COLLECTED DATA.

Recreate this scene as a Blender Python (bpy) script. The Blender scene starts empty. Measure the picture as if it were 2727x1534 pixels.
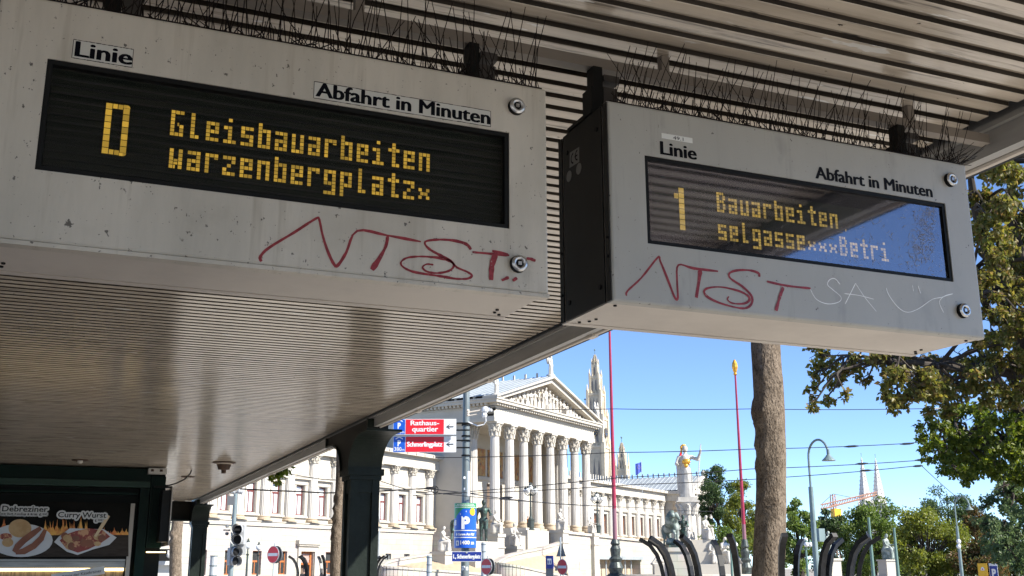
import bpy, math, random
from mathutils import Vector, Matrix, noise
rnd = random.Random(7)
R_ = math.radians
# ------------------------------------------------------------------ camera, sky, sun, exposure
scene = bpy.context.scene
COL = scene.collection
YAW, PITCH, ROLL, FPX, PW, PH = R_(22.72), R_(14.66), R_(-0.162), 2862.2, 2727.0, 1534.0
EYE = Vector((0, 0, 1.6))
_F = Vector((math.sin(YAW)*math.cos(PITCH), math.cos(YAW)*math.cos(PITCH), math.sin(PITCH)))
_r = Vector((math.cos(YAW), -math.sin(YAW), 0)); _u = _r.cross(_F)
_R = _r*math.cos(ROLL) + _u*math.sin(ROLL); _U = _u*math.cos(ROLL) - _r*math.sin(ROLL)
cam = bpy.data.cameras.new('camera'); camo = bpy.data.objects.new('camera', cam); COL.objects.link(camo)
cam.sensor_width = 36; cam.lens = FPX/PW*36; cam.clip_start = .05; cam.clip_end = 6000
camo.matrix_world = Matrix(((_R.x, _U.x, -_F.x, EYE.x), (_R.y, _U.y, -_F.y, EYE.y), (_R.z, _U.z, -_F.z, EYE.z), (0, 0, 0, 1)))
scene.camera = camo
SUN_AZ, SUN_EL = 140.0, 37.0
world = bpy.data.worlds.new("World"); scene.world = world; world.use_nodes = True
wn = world.node_tree; bg = wn.nodes['Background']
sky = wn.nodes.new('ShaderNodeTexSky'); sky.sky_type = 'NISHITA'; sky.sun_disc = False
sky.sun_elevation = R_(SUN_EL); sky.sun_rotation = R_(SUN_AZ); sky.air_density = .5; sky.dust_density = 0; sky.ozone_density = 4
wn.links.new(sky.outputs[0], bg.inputs[0]); bg.inputs[1].default_value = .122
sl = bpy.data.lights.new('sun', 'SUN'); sl.energy = 4.6; sl.angle = R_(.5); sl.color = (1, .95, .86)
slo = bpy.data.objects.new('sun', sl); COL.objects.link(slo)
SD = Vector((math.sin(R_(SUN_AZ))*math.cos(R_(SUN_EL)), math.cos(R_(SUN_AZ))*math.cos(R_(SUN_EL)), math.sin(R_(SUN_EL))))
slo.rotation_euler = (-SD).to_track_quat('-Z', 'Y').to_euler(); slo.location = SD*200
vs = scene.view_settings; vs.view_transform = 'Standard'; vs.look = 'None'; vs.gamma = 1; vs.exposure = 1.25
scene.render.engine = 'CYCLES'
try: scene.cycles.diffuse_bounces = 6
except Exception: pass

# ------------------------------------------------------------------ measuring helpers (a pixel of the photo to a point of the place)
def ray(x, y): return _R*((x-PW/2)/FPX) + _U*((PH/2-y)/FPX) + _F
def onY(x, y, Y): d = ray(x, y); return EYE + d*(Y/d.y)
def onX(x, y, X): d = ray(x, y); return EYE + d*(X/d.x)
def at(x, y, dist): return EYE + ray(x, y)*dist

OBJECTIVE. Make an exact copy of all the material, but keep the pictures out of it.

RESPONSE BELOW.
Recreate this scene as a Blender Python (bpy) script. The Blender scene starts empty. Measure the picture as if it were 2727x1534 pixels.
import bpy, math, random
from mathutils import Vector, Matrix, noise
rnd = random.Random(7)
R_ = math.radians
# ------------------------------------------------------------------ camera, sky, sun, exposure
scene = bpy.context.scene
COL = scene.collection
YAW, PITCH, ROLL, FPX, PW, PH = R_(22.72), R_(14.66), R_(-0.162), 2862.2, 2727.0, 1534.0
EYE = Vector((0, 0, 1.6))
_F = Vector((math.sin(YAW)*math.cos(PITCH), math.cos(YAW)*math.cos(PITCH), math.sin(PITCH)))
_r = Vector((math.cos(YAW), -math.sin(YAW), 0)); _u = _r.cross(_F)
_R = _r*math.cos(ROLL) + _u*math.sin(ROLL); _U = _u*math.cos(ROLL) - _r*math.sin(ROLL)
cam = bpy.data.cameras.new('camera'); camo = bpy.data.objects.new('camera', cam); COL.objects.link(camo)
cam.sensor_width = 36; cam.lens = FPX/PW*36; cam.clip_start = .05; cam.clip_end = 6000
camo.matrix_world = Matrix(((_R.x, _U.x, -_F.x, EYE.x), (_R.y, _U.y, -_F.y, EYE.y), (_R.z, _U.z, -_F.z, EYE.z), (0, 0, 0, 1)))
scene.camera = camo
SUN_AZ, SUN_EL = 140.0, 37.0
world = bpy.data.worlds.new("World"); scene.world = world; world.use_nodes = True
wn = world.node_tree; bg = wn.nodes['Background']
sky = wn.nodes.new('ShaderNodeTexSky'); sky.sky_type = 'NISHITA'; sky.sun_disc = False
sky.sun_elevation = R_(SUN_EL); sky.sun_rotation = R_(SUN_AZ); sky.air_density = .5; sky.dust_density = 0; sky.ozone_density = 4
wn.links.new(sky.outputs[0], bg.inputs[0]); bg.inputs[1].default_value = .122
sl = bpy.data.lights.new('sun', 'SUN'); sl.energy = 4.6; sl.angle = R_(.5); sl.color = (1, .95, .86)
slo = bpy.data.objects.new('sun', sl); COL.objects.link(slo)
SD = Vector((math.sin(R_(SUN_AZ))*math.cos(R_(SUN_EL)), math.cos(R_(SUN_AZ))*math.cos(R_(SUN_EL)), math.sin(R_(SUN_EL))))
slo.rotation_euler = (-SD).to_track_quat('-Z', 'Y').to_euler(); slo.location = SD*200
vs = scene.view_settings; vs.view_transform = 'Standard'; vs.look = 'None'; vs.gamma = 1; vs.exposure = 1.25
scene.render.engine = 'CYCLES'
try: scene.cycles.diffuse_bounces = 6
except Exception: pass

# ------------------------------------------------------------------ measuring helpers (a pixel of the photo to a point of the place)
def ray(x, y): return _R*((x-PW/2)/FPX) + _U*((PH/2-y)/FPX) + _F
def onY(x, y, Y): d = ray(x, y); return EYE + d*(Y/d.y)
def onX(x, y, X): d = ray(x, y); return EYE + d*(X/d.x)
def at(x, y, dist): return EYE + ray(x, y)*dist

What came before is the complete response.